### Dataset excerpt:
----

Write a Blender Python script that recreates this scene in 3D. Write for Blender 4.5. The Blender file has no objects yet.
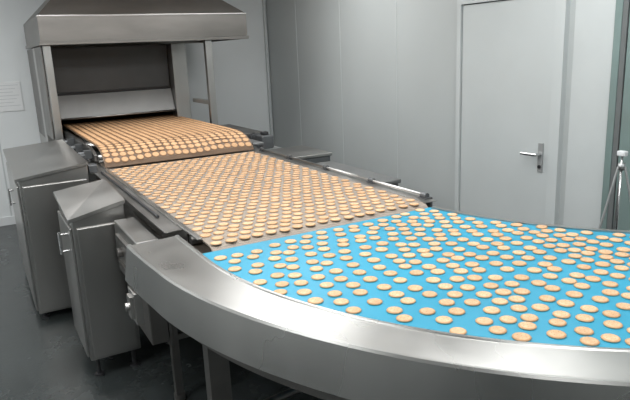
import bpy, bmesh, math, random
from mathutils import Vector, Matrix
random.seed(7)
S=bpy.context.scene
COL=S.collection
try:
    S.view_settings.view_transform='Standard'
except Exception: pass
WL={}
# ---------------------------------------------------------------- materials
def nd(nt,t,**k):
    n=nt.nodes.new(t)
    for a,b in k.items(): setattr(n,a,b)
    return n
def mat(name,color,rough=.5,metal=0,var=.08,scale=8,bump=0,bscale=60,stretch=(1,1,1),emit=0,rvar=0,detail=3):
    m=bpy.data.materials.new(name); m.use_nodes=True
    nt=m.node_tree; b=nt.nodes['Principled BSDF']
    b.inputs['Roughness'].default_value=rough; b.inputs['Metallic'].default_value=metal
    tc=nd(nt,'ShaderNodeTexCoord'); mp=nd(nt,'ShaderNodeMapping'); mp.inputs['Scale'].default_value=stretch
    nt.links.new(tc.outputs['Object'],mp.inputs['Vector'])
    nz=nd(nt,'ShaderNodeTexNoise'); nz.inputs['Scale'].default_value=scale; nz.inputs['Detail'].default_value=detail
    nt.links.new(mp.outputs[0],nz.inputs['Vector'])
    cr=nd(nt,'ShaderNodeValToRGB')
    cr.color_ramp.elements[0].position=.3; cr.color_ramp.elements[1].position=.7
    cr.color_ramp.elements[0].color=[max(0,c*(1-var)) for c in color]+[1]
    cr.color_ramp.elements[1].color=[min(1,c*(1+var)) for c in color]+[1]
    nt.links.new(nz.outputs['Fac'],cr.inputs['Fac']); nt.links.new(cr.outputs['Color'],b.inputs['Base Color'])
    if rvar:
        mr=nd(nt,'ShaderNodeMapRange'); mr.inputs['From Min'].default_value=.3; mr.inputs['From Max'].default_value=.7
        mr.inputs['To Min'].default_value=rough-rvar; mr.inputs['To Max'].default_value=rough+rvar
        nt.links.new(nz.outputs['Fac'],mr.inputs['Value']); nt.links.new(mr.outputs[0],b.inputs['Roughness'])
    if bump:
        n2=nd(nt,'ShaderNodeTexNoise'); n2.inputs['Scale'].default_value=bscale
        nt.links.new(mp.outputs[0],n2.inputs['Vector'])
        bp=nd(nt,'ShaderNodeBump'); bp.inputs['Strength'].default_value=bump; bp.inputs['Distance'].default_value=.01
        nt.links.new(n2.outputs['Fac'],bp.inputs['Height']); nt.links.new(bp.outputs[0],b.inputs['Normal'])
    if emit:
        b.inputs['Emission Color'].default_value=(1,1,1,1); b.inputs['Emission Strength'].default_value=emit
    return m
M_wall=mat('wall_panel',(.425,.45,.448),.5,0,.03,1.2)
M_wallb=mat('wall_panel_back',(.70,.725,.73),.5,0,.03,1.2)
M_frame=mat('door_frame_paint',(.50,.53,.53),.45,0,.03,3)
M_door=mat('door_paint',(.49,.52,.52),.42,0,.03,2)
M_green=mat('green_tinted_strip',(.17,.23,.22),.2,0,.1,2)
M_seam=mat('dark_seam',(.12,.13,.13),.6)
M_floor=mat('floor_epoxy',(.032,.037,.037),.24,0,.25,5,.06,40,rvar=.05,detail=4)
M_ceil=mat('ceiling_paint',(.7,.7,.7),.7)
M_steel=mat('stainless_steel',(.44,.43,.415),.32,1,.09,3,.015,5,(1,1,.35),rvar=.05,detail=4)
M_steelg=mat('brushed_guard_steel',(.47,.465,.45),.29,1,.07,3,.012,3,(1,1,.4),rvar=.04,detail=3)
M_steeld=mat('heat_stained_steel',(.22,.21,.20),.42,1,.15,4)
M_cover=mat('cover_steel',(.32,.32,.32),.40,1,.1,4)
M_steell=mat('dull_satin_steel',(.34,.34,.335),.55,.7,.05,5)
M_recess=mat('recess_plate',(.085,.085,.085),.5,1,.1,3)
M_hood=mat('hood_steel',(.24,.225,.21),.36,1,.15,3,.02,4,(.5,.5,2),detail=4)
M_dark=mat('black_plastic',(.02,.02,.022),.5)
M_house=mat('dark_grey_housing',(.13,.135,.14),.4,.6,.1,5)
M_chrome=mat('chrome',(.65,.65,.65),.22,1)
M_silver=mat('silver_lacquer',(.30,.31,.31),.35,.2,.03)
M_white=mat('white_enamel',(.66,.68,.69),.45,0,.03)
M_gal=mat('galvanised_metal',(.42,.43,.43),.45,.9,.1,10)
M_paper=mat('notice_paper',(.74,.75,.75),.7,0,.02)
M_ink=mat('notice_lines',(.50,.52,.53),.7,0,.02)
M_lamp=mat('lamp_panel',(.9,.9,.9),.5,emit=2)
def beltmat(name,c1,c2,sx,sy,rough,metal,strength):
    m=bpy.data.materials.new(name); m.use_nodes=True; nt=m.node_tree; b=nt.nodes['Principled BSDF']
    b.inputs['Roughness'].default_value=rough; b.inputs['Metallic'].default_value=metal
    tc=nd(nt,'ShaderNodeTexCoord')
    w1=nd(nt,'ShaderNodeTexWave'); w1.bands_direction='X'; w1.inputs['Scale'].default_value=sx
    w2=nd(nt,'ShaderNodeTexWave'); w2.bands_direction='Y'; w2.inputs['Scale'].default_value=sy
    for w in (w1,w2):
        w.inputs['Distortion'].default_value=.4; nt.links.new(tc.outputs['Object'],w.inputs['Vector'])
    mx=nd(nt,'ShaderNodeMath',operation='MULTIPLY'); nt.links.new(w1.outputs['Fac'],mx.inputs[0]); nt.links.new(w2.outputs['Fac'],mx.inputs[1])
    nz=nd(nt,'ShaderNodeTexNoise'); nz.inputs['Scale'].default_value=5; nt.links.new(tc.outputs['Object'],nz.inputs['Vector'])
    ad=nd(nt,'ShaderNodeMath',operation='MULTIPLY_ADD'); ad.inputs[1].default_value=.6
    nt.links.new(mx.outputs[0],ad.inputs[0]); 
    m3=nd(nt,'ShaderNodeMath',operation='MULTIPLY'); m3.inputs[1].default_value=.5; nt.links.new(nz.outputs['Fac'],m3.inputs[0])
    nt.links.new(m3.outputs[0],ad.inputs[2])
    cr=nd(nt,'ShaderNodeValToRGB'); cr.color_ramp.elements[0].color=list(c1)+[1]; cr.color_ramp.elements[1].color=list(c2)+[1]
    nt.links.new(ad.outputs[0],cr.inputs['Fac']); nt.links.new(cr.outputs['Color'],b.inputs['Base Color'])
    bp=nd(nt,'ShaderNodeBump'); bp.inputs['Strength'].default_value=strength; bp.inputs['Distance'].default_value=.003
    nt.links.new(mx.outputs[0],bp.inputs['Height']); nt.links.new(bp.outputs[0],b.inputs['Normal'])
    return m
M_mesh=beltmat('woven_wire_belt',(.20,.16,.125),(.42,.36,.305),42,42,.5,.15,.4)
M_ovenb=beltmat('oven_wire_belt',(.09,.055,.033),(.22,.14,.085),50,50,.5,.2,.3)
M_blue=mat('blue_belt',(.014,.265,.41),.40,0,.10,1.6,.05,200)
def bismat(name,c1,c2,rough=.75):
    m=bpy.data.materials.new(name); m.use_nodes=True; nt=m.node_tree; b=nt.nodes['Principled BSDF']; b.inputs['Roughness'].default_value=rough
    tc=nd(nt,'ShaderNodeTexCoord'); g=nd(nt,'ShaderNodeNewGeometry'); oi=nd(nt,'ShaderNodeObjectInfo')
    fr=nd(nt,'ShaderNodeMath',operation='FRACT'); ad=nd(nt,'ShaderNodeMath',operation='ADD')
    nt.links.new(g.outputs['Random Per Island'],ad.inputs[0]); nt.links.new(oi.outputs['Random'],ad.inputs[1])
    nt.links.new(ad.outputs[0],fr.inputs[0])
    nz=nd(nt,'ShaderNodeTexNoise'); nz.inputs['Scale'].default_value=90; nz.inputs['Detail'].default_value=4; nt.links.new(tc.outputs['Object'],nz.inputs['Vector'])
    mr=nd(nt,'ShaderNodeMapRange'); mr.inputs['From Min'].default_value=.3; mr.inputs['From Max'].default_value=.7; mr.inputs['To Max'].default_value=.6
    nt.links.new(nz.outputs['Fac'],mr.inputs['Value'])
    ma=nd(nt,'ShaderNodeMath',operation='MULTIPLY_ADD'); ma.inputs[1].default_value=.4
    nt.links.new(fr.outputs[0],ma.inputs[0]); nt.links.new(mr.outputs[0],ma.inputs[2])
    cr=nd(nt,'ShaderNodeValToRGB'); cr.color_ramp.elements[0].color=list(c1)+[1]; cr.color_ramp.elements[1].color=list(c2)+[1]
    nt.links.new(ma.outputs[0],cr.inputs['Fac']); nt.links.new(cr.outputs['Color'],b.inputs['Base Color'])
    bp=nd(nt,'ShaderNodeBump'); bp.inputs['Strength'].default_value=.4; bp.inputs['Distance'].default_value=.002
    nt.links.new(nz.outputs['Fac'],bp.inputs['Height']); nt.links.new(bp.outputs[0],b.inputs['Normal'])
    return m
M_bt=bismat('biscuit_top',(.47,.28,.145),(.74,.49,.30))
M_bs=bismat('biscuit_brown_rim',(.42,.225,.105),(.60,.36,.19))
M_be=bismat('biscuit_edge',(.52,.33,.19),(.68,.46,.29))
M_bd=bismat('biscuit_docking',(.32,.155,.07),(.40,.21,.10))
M_ot=bismat('hot_biscuit_top',(.46,.27,.135),(.64,.40,.22))
M_os=bismat('hot_biscuit_rim',(.36,.19,.09),(.50,.28,.14))
M_oe=bismat('hot_biscuit_edge',(.30,.17,.09),(.40,.24,.13))

# ---------------------------------------------------------------- builders
def finish(o,parent,c):
    WL[o]=Vector(c)
    if parent is not None:
        o.parent=parent; o.location=Vector(c)-WL[parent]
    else: o.location=c
    COL.objects.link(o)
    return o
def meshobj(name,verts,faces,mats,parent=None,smooth=False,fm=None,origin=None,bevel=0):
    vs=[Vector(v) for v in verts]
    if origin is None:
        mn=Vector([min(v[i] for v in vs) for i in range(3)]); mx=Vector([max(v[i] for v in vs) for i in range(3)])
        origin=(mn+mx)/2; 
        if parent is None: origin.z=mn.z
    origin=Vector(origin)
    me=bpy.data.meshes.new(name); me.from_pydata([v-origin for v in vs],[],faces)
    if not isinstance(mats,(list,tuple)): mats=[mats]
    for m in mats: me.materials.append(m)
    bm=bmesh.new(); bm.from_mesh(me); 
    bmesh.ops.recalc_face_normals(bm,faces=bm.faces)
    if bevel: bmesh.ops.bevel(bm,geom=[e for e in bm.edges if e.is_manifold and e.calc_face_angle(0)>.3],offset=bevel,segments=2,affect='EDGES',profile=.5)
    bm.to_mesh(me); bm.free()
    if smooth:
        for p in me.polygons: p.use_smooth=True
    o=bpy.data.objects.new(name,me)
    return finish(o,parent,origin)
BFAC=[(0,3,2,1),(4,5,6,7),(0,1,5,4),(1,2,6,5),(2,3,7,6),(3,0,4,7)]
def boxdata(x0,x1,y0,y1,z0,z1):
    return [(x0,y0,z0),(x1,y0,z0),(x1,y1,z0),(x0,y1,z0),(x0,y0,z1),(x1,y0,z1),(x1,y1,z1),(x0,y1,z1)],BFAC
def box(name,x0,x1,y0,y1,z0,z1,m,parent=None,bevel=.004):
    v,f=boxdata(x0,x1,y0,y1,z0,z1); return meshobj(name,v,f,m,parent,bevel=bevel)
def multi(parts):
    V=[];F=[]
    for v,f in parts:
        k=len(V); V+=list(v); F+=[tuple(i+k for i in q) for q in f]
    return V,F
def cyldata(p0,p1,r0,r1=None,n=16):
    r1=r0 if r1 is None else r1
    p0=Vector(p0);p1=Vector(p1); d=(p1-p0).normalized()
    a=d.orthogonal().normalized(); b=d.cross(a)
    V=[];F=[]
    for p,r in ((p0,r0),(p1,r1)):
        for i in range(n):
            t=2*math.pi*i/n; V.append(p+a*r*math.cos(t)+b*r*math.sin(t))
    for i in range(n): F.append((i,(i+1)%n,n+(i+1)%n,n+i))
    F.append(tuple(range(n))[::-1]); F.append(tuple(range(n,2*n)))
    return V,F
def cyl(name,p0,p1,r,m,parent=None,r1=None,n=16):
    v,f=cyldata(p0,p1,r,r1,n); o=meshobj(name,v,f,m,parent)
    for p in o.data.polygons:
        if len(p.vertices)==4: p.use_smooth=True
    return o
def tag(o,label,cat,group=None):
    o['label']=label; o['category']=cat
    if group: o['group']=group
    return o
def empty(name,loc,label,cat,group=None):
    o=bpy.data.objects.new(name,None); o.empty_display_size=.1
    finish(o,None,loc); tag(o,label,cat,group); return o
def struct(o): o['kind']='structure'; return o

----

### Written task:
Show each line of the data that contains the string "objects".

### Expected answer:
Write a Blender Python script that recreates this scene in 3D. Write for Blender 4.5. The Blender file has no objects yet.
    COL.objects.link(o)
    o=bpy.data.objects.new(name,me)
    o=bpy.data.objects.new(name,None); o.empty_display_size=.1